Bacini e invasi d’acqua non siano soltanto un fiume di parole

di Gianfranco Quaglia

La “guerra dell’acqua” che la siccità ha scatenato nella pianura padana con il rimpallo di responsabilità, gli appelli e le accuse reciproche, contiene tutti gli elementi per definire questo “conflitto” casalingo una “guerra tra poveri”? Proprio no. Perché sul piatto della bilancia ci sono interessi economici importanti e enormi, che coinvolgono il mondo agricolo e quello industriale. Ma riguardano un po’ tutti, città e paesi, la sicurezza idropotabile ed energetica. Il recente appello lanciato dal presidente degli industriali risieri a Cingolani, ministro della transizione ecologica, invitato a non ridurre i prelievi dal Po (azione che andrebbe a scapito della risaia) per evitare la risalita del cuneo salino in Veneto, ci dice che siamo in presenza di rischi e pericoli che non possono essere rubricati come stereotipi.

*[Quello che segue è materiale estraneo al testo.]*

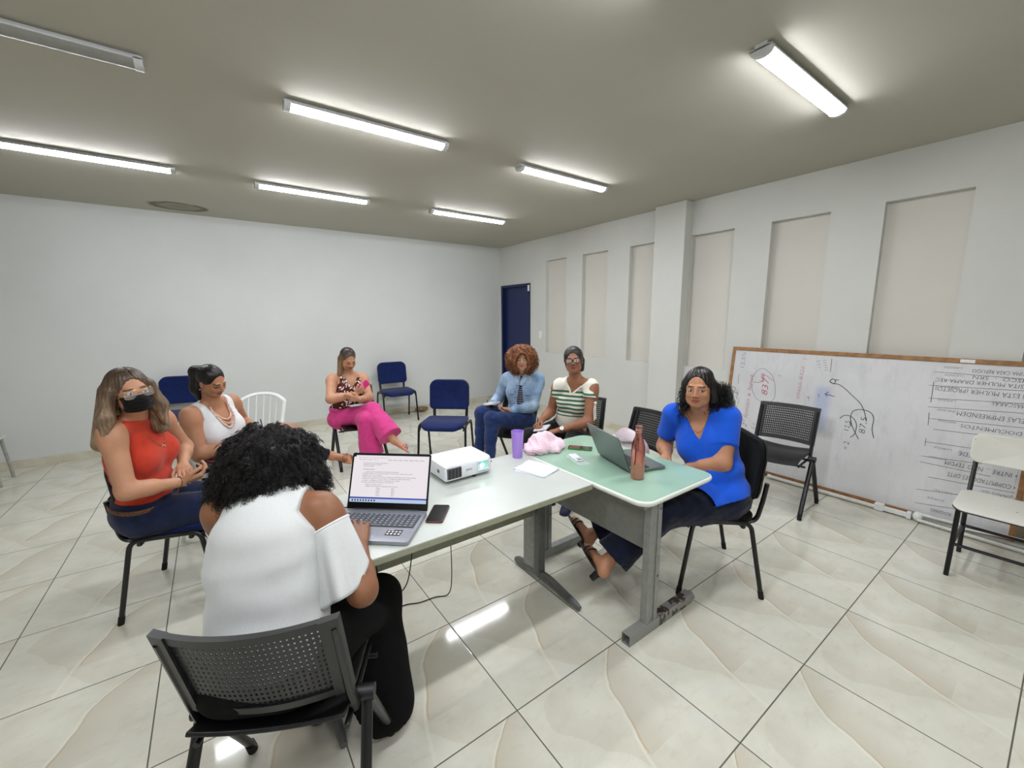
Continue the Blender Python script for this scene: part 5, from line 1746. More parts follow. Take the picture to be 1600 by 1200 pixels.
# ---------------------------------------------------------------- woman in the green and white striped top
def mk_person_stripe():
    J = {k: V3(v) for k, v in SK['stripe'].items()}
    s = Person(J, (-0.74, -0.67, 0.10), w=1.0, arm=1.10, leg=1.05, bust=0.95, skin=(158, 108, 82), belly=1.05)
    s.hs = 0.97
    s.skinmat = 'skin_stripe'; mk_skin('skin_stripe', (158, 108, 82))
    root = person_root('seated woman with dark-rimmed glasses in a green and white striped cold-shoulder top', J)
    s.hands = [make_hand(J['wrR'], J['haR'] - J['wrR'], nrm(V3((-0.5, -0.6, -0.5))), 1, curl=(46, 50, 54, 58), thumb=(0.2, 35), scale=0.95),
               make_hand(J['wrL'], J['haL'] - J['wrL'], nrm(V3((-0.1, 0.2, -0.95))), -1, curl=(16, 20, 24, 28), thumb=(0.5, 15), scale=0.97)]
    build_body(s, root, hf=0.004, hh=0.0035, lips=(130, 62, 58))
    t = NT('stripe_knit', 0.85, (240, 238, 228), spec=0.2)
    co = t.coord(); sep = t.n('ShaderNodeSeparateXYZ'); t.l(co, sep.inputs[0])
    w1 = t.math('ADD', sep.outputs[2], t.math('MULTIPLY', t.noise(co, 5, 1), 0.012))
    w = t.math('GREATER_THAN', t.math('FRACT', t.math('MULTIPLY', w1, 26)), 0.52)
    w = t.math('MULTIPLY', w, t.math('GREATER_THAN', sep.outputs[2], 0.715))
    w = t.math('MULTIPLY', w, t.math('LESS_THAN', sep.outputs[2], 0.955))
    t.color(t.mix(w, (232, 228, 214), (62, 112, 88)))
    fabric('cream_knit', (232, 228, 214), 0.85, 500, 0.03)
    def top(P):
        q = s.tl(P); x = np.abs(q[:, 0]); z = q[:, 2]
        d = s.torso(P, 0.012)
        for sd in 'RL':
            ar = cone(P, J['sh' + sd] - (J['sh' + sd] - J['neck']) * 0.1, J['sh' + sd] + (J['el' + sd] - J['sh' + sd]) * 0.36, 0.066, 0.068)
            t_, L_ = along(P, J['sh' + sd], J['el' + sd])
            out = V3((1 if sd == 'R' else -1, 0.55, 0.15)) @ s.U
            hole = ell(P, J['sh' + sd] + out * 0.055 - s.U[2] * 0.045, (0.045, 0.045, 0.062))
            ar = np.maximum(ar, t_ - L_ * 0.33)
            ar = smax(ar, -hole, 0.004)
            d = smin(d, ar, 0.012)
        d = d + 0.003 * noise3(P, 36, 5)
        d = smax(d, -wedge(s, P, 0.080, 0.075, -0.03), 0.004)
        d = smax(d, -cone(P, s.tp(0, 0, -0.03), s.tp(0, 0, 0.15), 0.066, 0.08), 0.004)
        return np.maximum(d, -(z + s.L * 0.90))
    tp = cloth_obj('striped_top', top, [J['neck'], J['chest'], J['pel'], J['shR'], J['shL']], 'stripe_knit', root, h=0.006)
    b = MB(); pts = [surf_out(s, x, z, 0.013, 0.02) for x, z in ((-0.075, 0.018), (-0.052, -0.015), (-0.026, -0.048), (0, -0.076), (0.026, -0.048), (0.052, -0.015), (0.075, 0.018))]
    b.tube(pts, 0.008, 8, flat=0.6); b.build('neck_trim', 'cream_knit', tp)
    b = MB()
    sh = J['shL']; e = J['elL']; c = sh + (e - sh) * 0.36; ax = nrm(e - sh)
    o1 = nrm(V3((-1, 0.7, 0)) @ s.U)
    b.tube([c + o1 * 0.066 + ax * t_ + V3((0, 0, 0)) + (V3((0.3, 0.6, 0)) @ s.U) * (0.012 * math.sin(t_ * 30)) for t_ in np.linspace(0, 0.15, 8)], 0.009, 6, flat=0.35)
    b.tube([c + o1 * 0.066 + ax * t_ - (V3((0.0, 0.9, 0)) @ s.U) * (t_ * 0.35) for t_ in np.linspace(0, 0.16, 8)], 0.009, 6, flat=0.35)
    b.ball(c + o1 * 0.068, 0.014, 8, 6)
    b.build('sleeve_tie', 'cream_knit', tp)
    fabric('trousers_black', (17, 15, 17), 0.85, 400, 0.2, fold=0.3)
    trousers(s, root, 'trousers_black', top=0.84, off=0.016, flare=(0.07, 0.075, 0.9), cuff=0.95, foldamp=0.005)
    mk_hair('hair_dark', [(0.3, (24, 22, 22)), (0.7, (52, 48, 46))], scale=60, bump=0.3)
    def hair(P):
        q = s.hl(P)
        d = ell(q, (0, -0.022, 0.040), (0.084, 0.100, 0.092))
        d = smax(d, -ell(q, (0, 0.100, -0.022), (0.064, 0.068, 0.100)), 0.012)
        d = smin(d, cone(P, s.hp(-0.062, -0.045, 0.0), s.hp(-0.060, -0.045, -0.075), 0.032, 0.024), 0.02)
        d = smin(d, cone(P, s.hp(0.055, -0.050, 0.0), s.hp(0.050, -0.055, -0.05), 0.030, 0.022), 0.02)
        d = smin(d, ell(q, (0, -0.10, 0.0), (0.05, 0.04, 0.05)), 0.02)
        ang = np.arctan2(q[:, 1] + 0.02, q[:, 0])
        return d + 0.001 * np.sin(ang * 34 + 8 * q[:, 2])
    H = J['head']
    sdf_object('hair', hair, H - 0.2, H + 0.2, 0.005, 'hair_dark', root)
    glasses(s, root, 'glasses_black', 'lens_clear', w=0.027, h=0.018, thick=0.0026)
    plain('watch_face', (206, 206, 200), 0.2)
    ax = J['wrL'] - J['elL']; c = J['wrL'] - nrm(ax) * 0.012
    wt = ring('wrist_watch', c, ax, 0.029, 0.006, 'steel', root, flat=1.6)
    up_ = nrm(V3((-0.5, -0.6, 0.5)) - nrm(ax) * (V3((-0.5, -0.6, 0.5)) @ nrm(ax)))
    b = MB(); b.tube([c + up_ * 0.028, c + up_ * 0.037], 0.017, 18); b.build('watch_face', 'watch_face', wt)
    for sd in 'RL': sneaker(s, sd, root, 'sneaker_navy', 'sole_white')
    return s
STRIPE = mk_person_stripe()

# ---------------------------------------------------------------- woman in the royal blue shirt
def mk_person_blue():
    J = {k: V3(v) for k, v in SK['blue'].items()}
    J['elL'] = V3((1.415, -0.655, 0.765)); J['wrL'] = V3((1.375, -0.43, 0.665)); J['haL'] = J['wrL'] + V3((-0.04, 0.07, -0.01))
    s = Person(J, (-0.97, -0.34, -0.02), w=1.18, arm=1.22, leg=1.10, bust=1.15, skin=(188, 134, 102), belly=1.15)
    s.hs = 0.98; s.gaze = -0.004
    s.skinmat = 'skin_blue'; mk_skin('skin_blue', (188, 134, 102))
    root = person_root('seated woman in a royal blue T-shirt and dark jeans at the green desk', J)
    s.hands = [make_hand(J['wrR'], nrm(V3((-0.9, -0.1, -0.2))), V3((0.1, 0, -1)), 1, curl=(24, 28, 32, 36), scale=0.93),
               make_hand(J['wrL'], nrm(V3((-0.6, 0.6, 0.1))), V3((0.3, 0.3, -0.9)), -1, curl=(24, 28, 32, 36), scale=0.93)]
    build_body(s, root, hf=0.0032, hh=0.004, lips=(160, 78, 74))
    fabric('royal_blue', (16, 84, 206), 0.8, 600, 0.05, fold=0.45, foldscale=11)
    def top(P):
        q = s.tl(P); x = np.abs(q[:, 0]); z = q[:, 2]
        d = s.torso(P, 0.013)
        for sd in 'RL':
            ar = cone(P, J['sh' + sd], J['el' + sd], 0.070, 0.068)
            t_, L_ = along(P, J['sh' + sd], J['el' + sd])
            ar = np.maximum(ar, t_ - L_ * 0.60)
            d = smin(d, ar, 0.03)
        d = d + 0.004 * noise3(P, 26, 5) + 0.0035 * np.sin(z * 55 + 10 * q[:, 0]) * np.clip((-z - 0.24) / 0.08, 0, 1)
        for sd in 'RL':
            t_, L_ = along(P, J['sh' + sd], J['el' + sd])
            d = np.maximum(d, np.where(cone(P, J['sh' + sd], J['el' + sd] + (J['el' + sd] - J['sh' + sd]) * 0.2, 0.085, 0.085) < 0, np.minimum(t_ - L_ * 0.60, 1), d)) if False else d
        d = smax(d, -wedge(s, P, 0.160, 0.085, -0.03), 0.004)
        d = smax(d, -cone(P, s.tp(0, 0, -0.025), s.tp(0, 0, 0.15), 0.074, 0.09), 0.005)
        for sd in 'RL':
            d = smin(d, cone(P, J['hip' + sd], J['hip' + sd] + 0.40 * (J['kn' + sd] - J['hip' + sd]), 0.118 * s.leg, 0.108 * s.leg), 0.03)
        return np.maximum(d, -(z + s.L * 0.99))
    cloth_obj('t_shirt', top, [J['neck'], J['chest'], J['pel'], J['shR'], J['shL'], J['elR'], J['elL']], 'royal_blue', root, h=0.006)
    fabric('jeans_dark', (15, 20, 42), 0.85, 600, 0.25, fold=0.35, foldscale=12)
    trousers(s, root, 'jeans_dark', top=0.86, off=0.012, flare=(0.068, 0.088, 0.86), cuff=0.88, foldamp=0.004)
    mk_hair('hair_black_wavy', [(0.3, (9, 7, 7)), (0.7, (24, 19, 18))], sc=(1, 1, 0.3), scale=50, bump=0.4, rough=0.33)
    def hair(P):
        q = s.hl(P)
        d = ell(q, (0, -0.022, 0.038), (0.082, 0.098, 0.090))
        ang = np.arctan2(q[:, 1] + 0.03, q[:, 0])
        d = d + 0.0014 * np.sin(ang * 30 + 20 * q[:, 2])
        d = smax(d, -ell(q, (0.004, 0.102, -0.014), (0.072, 0.074, 0.110)), 0.005)
        d = smax(d, -cone(q, (0.012, 0.10, 0.10), (0.010, 0.02, 0.140), 0.010, 0.002), 0.006)
        e = smn(0.03, cone(P, s.hp(0, -0.07, 0.02), s.hp(0, -0.10, -0.03), 0.075, 0.070), cone(P, s.hp(0.0, -0.10, -0.04), s.hp(-0.03, -0.13, -0.02) + V3((0, 0, -0.10)), 0.075, 0.05))
        for sx in (-1, 1):
            e = smin(e, cone(P, s.hp(sx * 0.070, -0.02, 0.02), s.hp(sx * 0.080, -0.02, -0.07), 0.026, 0.024), 0.02)
        e = smin(e, cone(P, s.hp(-0.07, -0.06, -0.02), s.hp(-0.12, -0.08, -0.10), 0.05, 0.045), 0.03)
        d = smin(d, e, 0.02)
        d = d + np.where(q[:, 1] < -0.01, 0.002 * np.sin(ang * 30 + 50 * q[:, 2] + 3 * noise3(P, 30, 3)) + 0.003 * noise3(P, 70, 8), 0)
        return np.maximum(d, -np.minimum(s.torso(P, 0.016), s.neckd(P, 0.002)))
    H = J['head']
    ho = sdf_object('hair', hair, H + V3((-0.26, -0.26, -0.25)), H + V3((0.26, 0.26, 0.17)), 0.0045, 'hair_black_wavy', root)
    rnd = random.Random(12)
    roots = []
    for i in range(900):
        sx = rnd.choice((-1, -1, -1, 1)); yb = rnd.uniform(-0.15, 0.0)
        p = s.hp(sx * rnd.uniform(0.055, 0.150 if sx < 0 else 0.095), yb, rnd.uniform(-0.13, 0.03))
        roots.append((p, nrm(s.Hm[0] * sx * rnd.uniform(0.2, 0.8) - s.Hm[1] * rnd.uniform(0.0, 0.6) + V3((0, 0, -1.0)))))
    curls('curls', roots, 'hair_black_wavy', ho, rnd, (0.06, 0.13), (0.006, 0.010), 0.0017, grav=0.5, n=3, turns=(2, 4))
    necklace('necklace', s, 0.055, 0.10, 'gold', root, r=0.0011, o=0.004)
    earring(s, root, 'gold_pale')
    sandal(s, 'L', root, 'shoe_black', heel=0.055, name='heeled_sandal')
    sandal(s, 'R', root, 'shoe_black', heel=0.055, name='heeled_sandal')
    return s
BLUE = mk_person_blue()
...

Distopiche, cioè quasi immaginarie e utopiche, sono invece le condizioni e le aspettative che tutta la filiera dell’agroalimentare (in particolare quella risicola) si prefigura per un futuro quasi immediato. Un mondo contrassegnato da dighe, bacini, piccoli invasi di raccolta dell’acqua piovana (in Italia se ne disperdono 300 miliardi di metri cubi l’anno) che sfuggono al controllo, ma potrebbero costituire una cassaforte naturale cui attingere nei momenti di estrema difficoltà come in questa estate 2022. Da troppo tempo consorzi irrigui, operatori e agricoltori, invocano queste opere. Ma è giunto il momento di crederci: adesso al riconoscimento di stato d’emergenza e alla nomina di un commissario ad acta devono seguire immediati interventi. Viceversa, ancora una volta, l’estate si porterà via la siccità con un fiume di promesse e parole inutili.